Obviously God doesn’t mean “forever” or “everlasting” as carnal men have interpreted His sayings.

Speaking of everlasting (eternal) fire, what is its purpose? Is it literal or figurative? And what does “eternal” mean?

The “Lake of Fire” is figurative, as is “fire” when it speaks of our being baptized with the Holy Spirit and with fire. Not that a spiritual fire is any less powerful and painful than a literal one, but it is a fire that corrects, purges, and purifies, for a good end. It is not a fire that forever punishes for evil’s sake.

One hears this objection when answering the doctrine of eternal suffering: “Yes, God is love, but He’s also a just God, and we must pay the penalty for our sins if we don’t repent.”

Doesn’t the Bible say it’s God Who causes us to will and to do of His good pleasure (Philippians 2:13)? How can we claim any credit? Isn’t it by grace through faith that we’re saved, that faith not being of ourselves, but a gift of God (Ephesians 2:8-10)? Doesn’t that mean He gives faith freely to those who don’t deserve it?

Vindictive, petty, vicious, unspeakably cruel, and merciless creatures we are, making God into our own image. We play a tyrannical god in the lives of those we seek to control, by threatening them with the worst possible consequences if they don’t comply with our will. That’s what sin does to our thinking and attitude. But Jesus Christ isn’t like that:

“Jesus called them and said to them, ‘You know that they who are accounted rulers over the nations exercise lordship over them. And their great ones exercise authority on them. But it shall not be so among you. But whoever desires to be great among you, let him be your servant’” (Mark 10:42-43 MKJV).

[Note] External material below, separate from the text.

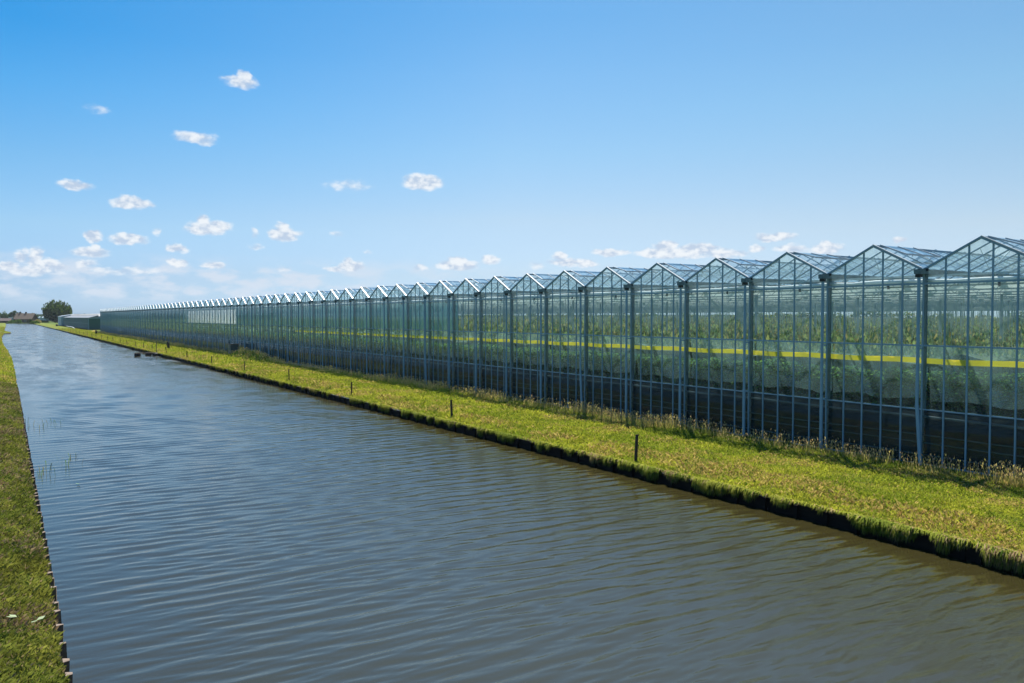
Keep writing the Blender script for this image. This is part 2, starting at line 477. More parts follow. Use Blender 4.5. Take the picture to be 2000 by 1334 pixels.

Read Whose Will Is Free?, and peruse our section The Restitution of All Things, especially The Great Promise of the Lake of Fire and the Second Death, The True, Scriptural Meanings of “Forever,” “Everlasting,” and “Hell”, and The State and Fate of Hell.

Consider the alternative to believing this doctrine: Who knows? You may even come to love God if you repented and got to know Him as He is!